If you have a value that you loaded with a non-relaxed load, and you
pass that value off to a non-local function that you don't know what
it does, in my opinion that implies that the compiler had better add
the necessary serialization to say "whatever that other function does,
we guarantee the semantics of the load".

So on ppc, if you do a load with "consume" or "acquire" and then call
another function without having had something in the caller that
serializes the load, you'd better add the lwsync or whatever before
the call. Exactly because the function call itself otherwise basically
breaks the visibility into ordering. You've basically turned a
load-with-ordering-guarantees into just an integer that you passed off
to something that doesn't know about the ordering guarantees - and you
need that "lwsync" in order to still guarantee the ordering.

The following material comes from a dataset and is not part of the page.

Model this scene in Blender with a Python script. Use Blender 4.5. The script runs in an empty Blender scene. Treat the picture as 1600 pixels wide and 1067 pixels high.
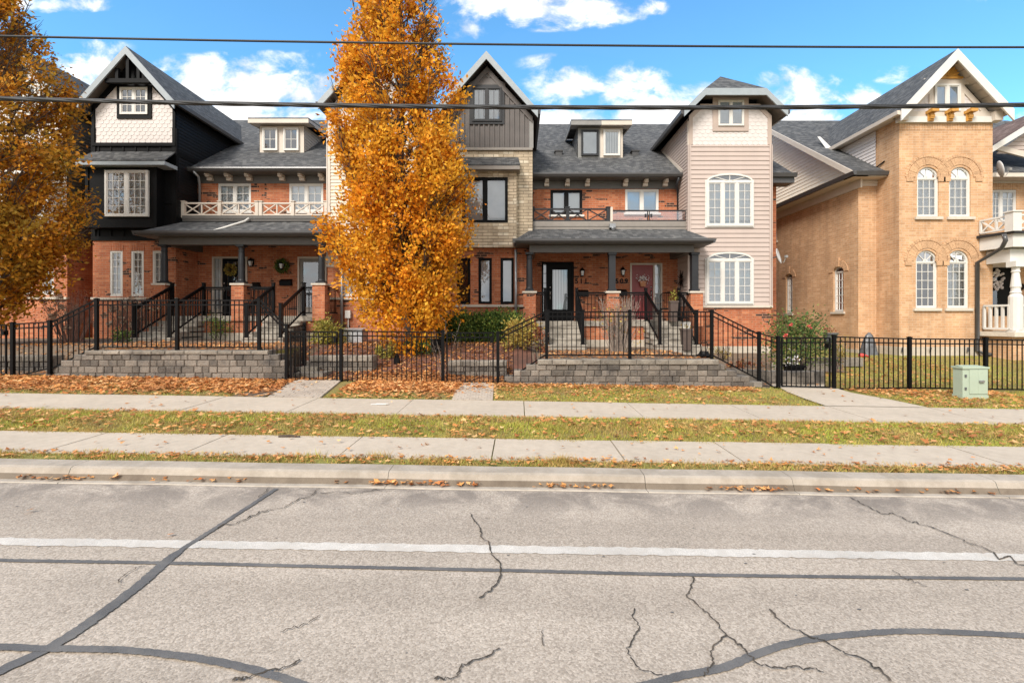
import bpy, math, random
import numpy as np
from mathutils import Vector
random.seed(7); RNG = np.random.default_rng(11)
C = bpy.context.scene.collection
R = math.radians
# ---- the survey of the place: lens constants used to turn measured angles into metres at a known depth
F, CX, CY, H = 750.0, 810.0, 497.0, 1.65
G = 0.0158                                   # the street falls gently towards +x
def X(p, Y): return (p - CX) / F * Y
def Z(p, Y): return H - (p - CY) / F * Y
def on_ground(px, py, z0=0.0):
    Y = (H - z0) / ((py - CY) / F - G * (px - CX) / F)
    return Vector((X(px, Y), Y, z0 - G * X(px, Y)))
# ------------------------------------------------------------------ materials
def N(nt, t, **kw):
    n = nt.nodes.new(t)
    for k, v in kw.items():
        if k in ('operation', 'blend_type', 'data_type', 'feature', 'noise_dimensions', 'offset', 'offset_frequency', 'squash', 'distance', 'voronoi_dimensions', 'wave_type', 'bands_direction', 'use_clamp', 'wave_profile', 'sky_type', 'sun_disc', 'sun_elevation', 'sun_rotation', 'altitude', 'air_density', 'dust_density', 'ozone_density', 'interpolation_type'):
            setattr(n, k, v)
        else:
            key = int(k[1:]) if k[0] == 'i' and k[1:].isdigit() else k.replace('_', ' ')
            s = n.inputs[key]
            if isinstance(v, bpy.types.NodeSocket): nt.links.new(v, s)
            else: s.default_value = v
    return n
def c4(c): return (c[0], c[1], c[2], 1)
def new_mat(name):
    m = bpy.data.materials.new(name); m.use_nodes = True
    nt = m.node_tree; b = nt.nodes['Principled BSDF']
    return m, nt, b
def math_(nt, op, a, b=None, c=None):
    kw = {'i0': a}
    if b is not None: kw['i1'] = b
    if c is not None: kw['i2'] = c
    return N(nt, 'ShaderNodeMath', operation=op, **kw).outputs[0]
def mix(nt, f, a, b, blend='MIX'):
    n = N(nt, 'ShaderNodeMix', data_type='RGBA', blend_type=blend)
    for idx, v in ((0, f), (6, a), (7, b)):
        s = n.inputs[idx]
        if isinstance(v, bpy.types.NodeSocket): nt.links.new(v, s)
        else: s.default_value = v if idx == 0 else c4(v)
    return n.outputs[2]
def ramp(nt, f, stops, interp='LINEAR'):
    n = nt.nodes.new('ShaderNodeValToRGB'); e = n.color_ramp; e.interpolation = interp
    while len(e.elements) < len(stops): e.elements.new(0.5)
    for el, (p, col) in zip(e.elements, stops):
        el.position = p; el.color = c4(col) if len(col) == 3 else col
    nt.links.new(f, n.inputs[0]); return n.outputs[0]
def pos(nt): return nt.nodes.new('ShaderNodeNewGeometry')
def noise(nt, vec, scale, detail=4, rough=.55, dist=0.0):
    return N(nt, 'ShaderNodeTexNoise', Vector=vec, Scale=scale, Detail=detail, Roughness=rough, Distortion=dist).outputs[0]
def bump(nt, b, h, strength, dist):
    n = N(nt, 'ShaderNodeBump', Strength=strength, Distance=dist, Height=h)
    nt.links.new(n.outputs[0], b.inputs['Normal'])
def wallco(nt):
    """(along the wall, height, 0) from the world position and the way the face looks"""
    g = pos(nt)
    s = N(nt, 'ShaderNodeSeparateXYZ', Vector=g.outputs['Position'])
    sn = N(nt, 'ShaderNodeSeparateXYZ', Vector=g.outputs['True Normal'])
    side = math_(nt, 'GREATER_THAN', math_(nt, 'ABSOLUTE', sn.outputs[0]), math_(nt, 'MAXIMUM', math_(nt, 'ABSOLUTE', sn.outputs[1]), .03))
    u = math_(nt, 'ADD', math_(nt, 'MULTIPLY', s.outputs[1], side), math_(nt, 'MULTIPLY', s.outputs[0], math_(nt, 'SUBTRACT', 1.0, side)))
    return g, u, s.outputs[2], N(nt, 'ShaderNodeCombineXYZ', X=u, Y=s.outputs[2], Z=0.0).outputs[0]
MATS = {}
def paint(name, col, rough=.55, var=.12, scale=6, metal=0.0, bumpy=.0, bscale=60, spec=.5):
    m, nt, b = new_mat(name)
    g = pos(nt)
    n = noise(nt, g.outputs['Position'], scale, 6, .65)
    if 'siding' in name or 'scallop' in name: n = math_(nt, 'ADD', math_(nt, 'MULTIPLY', n, .5), math_(nt, 'MULTIPLY', noise(nt, N(nt, 'ShaderNodeMapping', Vector=g.outputs['Position'], Scale=(4, 4, .35)).outputs[0], 1.0, 4, .6), .5))
    f = ramp(nt, n, [(.3, [x * (1 - var) for x in col]), (.7, [min(1, x * (1 + var)) for x in col])])
    nt.links.new(f, b.inputs['Base Color'])
    b.inputs['Roughness'].default_value = rough; b.inputs['Metallic'].default_value = metal; b.inputs['Specular IOR Level'].default_value = spec
    if bumpy: bump(nt, b, noise(nt, g.outputs['Position'], bscale, 3), bumpy, .01)
    MATS[name] = m; return m
def brick(name, ca, cb, mortar, bw=.235, rh=.078, accents=False, vari=.5, ms=.0085, bstr=.5, third=None, depth=.008):
    m, nt, b = new_mat(name)
    g, u, z, v = wallco(nt)
    br = N(nt, 'ShaderNodeTexBrick', offset=.5, Vector=v, Color1=c4(ca), Color2=c4(cb), Mortar=c4(mortar), Scale=1.0, Mortar_Size=ms, Mortar_Smooth=.15, Bias=0.0, Brick_Width=bw, Row_Height=rh)
    col = br.outputs['Color']
    row = math_(nt, 'FLOOR', math_(nt, 'DIVIDE', z, rh))
    odd = math_(nt, 'MODULO', row, 2.0)
    if third:
        cell = math_(nt, 'FLOOR', math_(nt, 'ADD', math_(nt, 'DIVIDE', u, bw), math_(nt, 'MULTIPLY', odd, .5)))
        wn = N(nt, 'ShaderNodeTexWhiteNoise', Vector=N(nt, 'ShaderNodeCombineXYZ', X=cell, Y=row, Z=5.0).outputs[0])
        col = mix(nt, math_(nt, 'MULTIPLY', math_(nt, 'GREATER_THAN', wn.outputs[0], .8), math_(nt, 'SUBTRACT', 1.0, br.outputs['Fac'])), col, third)
    n1 = noise(nt, g.outputs['Position'], 1.3, 5, .6)
    n2 = noise(nt, g.outputs['Position'], 40, 3, .6)
    col = mix(nt, vari, col, ramp(nt, n1, [(.3, (.72, .70, .68)), (.7, (1.18, 1.15, 1.1))]), 'MULTIPLY')
    col = mix(nt, .5, col, ramp(nt, n2, [(.3, (.75, .75, .75)), (.7, (1.2, 1.2, 1.2))]), 'MULTIPLY')
    streak = noise(nt, N(nt, 'ShaderNodeMapping', Vector=v, Scale=(3.2, .22, 1)).outputs[0], 1.0, 4, .6)
    col = mix(nt, .55, col, ramp(nt, streak, [(.34, (.70, .69, .68)), (.56, (1.05, 1.05, 1.05))]), 'MULTIPLY')
    if accents:
        bw2 = bw * 1.15
        grp = noise(nt, N(nt, 'ShaderNodeMapping', Vector=v, Scale=(1.1, 3.2, 1)).outputs[0], 1.0, 2, .5)
        cell = math_(nt, 'FLOOR', math_(nt, 'ADD', math_(nt, 'DIVIDE', u, bw2), math_(nt, 'MULTIPLY', odd, .25)))
        wn = N(nt, 'ShaderNodeTexWhiteNoise', Vector=N(nt, 'ShaderNodeCombineXYZ', X=cell, Y=row, Z=0.0).outputs[0])
        acc = math_(nt, 'MULTIPLY', math_(nt, 'GREATER_THAN', wn.outputs[0], .5), math_(nt, 'GREATER_THAN', grp, .585))
        acc = math_(nt, 'MULTIPLY', acc, math_(nt, 'SUBTRACT', 1.0, br.outputs['Fac']))
        col = mix(nt, math_(nt, 'MULTIPLY', acc, .93), col, (.022, .015, .013))
    nt.links.new(col, b.inputs['Base Color'])
    b.inputs['Roughness'].default_value = .88
    hh = math_(nt, 'SUBTRACT', math_(nt, 'MULTIPLY', n2, .35), br.outputs['Fac'])
    bump(nt, b, hh, bstr, depth)
    MATS[name] = m; return m
def shingle(name, ca, cb, third, rh=.062, bw=.17):
    m, nt, b = new_mat(name)
    g, u, z, v = wallco(nt)
    br = N(nt, 'ShaderNodeTexBrick', offset=.37, Vector=v, Color1=c4(ca), Color2=c4(cb), Mortar=c4([x * .45 for x in ca]), Scale=1.0, Mortar_Size=.007, Mortar_Smooth=.4, Bias=0.0, Brick_Width=bw, Row_Height=rh)
    row = math_(nt, 'FLOOR', math_(nt, 'DIVIDE', z, rh))
    cell = math_(nt, 'FLOOR', math_(nt, 'DIVIDE', math_(nt, 'ADD', u, math_(nt, 'MULTIPLY', row, .731)), bw * .8))
    wn = N(nt, 'ShaderNodeTexWhiteNoise', Vector=N(nt, 'ShaderNodeCombineXYZ', X=cell, Y=row, Z=0.0).outputs[0])
    col = mix(nt, math_(nt, 'MULTIPLY', math_(nt, 'POWER', wn.outputs[0], 2.2), .95), br.outputs['Color'], third)
    n2 = noise(nt, g.outputs['Position'], 70, 2, .6)
    n1 = noise(nt, g.outputs['Position'], .9, 4, .6)
    col = mix(nt, .7, col, ramp(nt, n2, [(.3, (.6, .6, .6)), (.7, (1.35, 1.35, 1.35))]), 'MULTIPLY')
    col = mix(nt, .6, col, ramp(nt, n1, [(.3, (.75, .75, .78)), (.7, (1.2, 1.2, 1.15))]), 'MULTIPLY')
    nt.links.new(col, b.inputs['Base Color']); b.inputs['Roughness'].default_value = .92
    saw = math_(nt, 'FRACT', math_(nt, 'DIVIDE', z, rh))
    bump(nt, b, math_(nt, 'SUBTRACT', math_(nt, 'MULTIPLY', n2, .3), math_(nt, 'MULTIPLY', saw, .6)), .6, .012)
    MATS[name] = m; return m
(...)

Tough titties. That's what a CPU with weak memory ordering semantics
gets in order to have sufficient memory ordering.

And I don't think it's actually a problem in practice. If you are
doing loads with ordered semantics, you're not going to pass the
result off willy-nilly to random functions (or you really *do* require
the ordering, because the load that did the "acquire" was actually for
a lock!

So I really think that the "local optimization" is correct regardless.